Sunday, August 06, 2006

Katrina and the Media

We’ve heard a lot on the news this year about what the government did wrong in the face of Katrina, and I’ve heard a lot around Mississippi about what the media did wrong. Personally, I think they both have a lot to account for, but it’s the media I’m here to talk about at the moment, and the media, in my opinion, crossed the line into actually adding to the harm.

I missed the Katrina coverage in the immediate aftermath of the storm. I didn’t have T.V. for more than a month. I’ve only seen what’s been replayed or what’s been reported in the subsequent months. I have seen the results of that coverage, though, and I know that great damage was done by it.

When I talk to people who live in other places about the hurricane damage in Mississippi, the first reaction is often shock that there are still clean-up efforts going on. When I start to explain that the devastation was so massive that it will take at least 10 years to rebuild, I get confused, stammering, “But, but…why didn’t we hear about this? I thought the problems from Katrina were mainly in New Orleans.”

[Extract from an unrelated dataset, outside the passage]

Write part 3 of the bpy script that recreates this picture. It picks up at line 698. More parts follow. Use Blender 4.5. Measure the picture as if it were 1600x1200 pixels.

New Orleans, as horrific as the events there were and continue to be, is only a small part of the story of what happened in Katrina. And the horror stories of gang-bangers and thugs and rapes and fraudulent spending of aid money are only a small part of the story of what happened in New Orleans.

The media used the graphic nature of tragedies in New Orleans to run its own self-serving campaign against the government. They did this at the expense of the storm victims. That’s not to say the government didn’t make its share of mistakes. It is only to say that the media was so focused on sensationalizing government culpability that it failed to tell the whole story.

Reporters filmed people stranded on rooftops rather than using their helicopters to help in the rescue efforts. What’s worse, they harped so long and hard on the criminal elements among the storm victims that they turned a large portion of the public against doing anything to help.

Murderers using FEMA money to pay for jewelry and drugs is not the story of Katrina. Come to Pearlington if you want to learn some of the real story. Come to Pearlington and meet the kind of people who, when offered basic supplies for starting over, would say things like, “That’s okay. I already have a plate. You give those dishes to somebody who needs them more.”

And please don’t forget. When the government fails, and the media fails, the job is up to the people.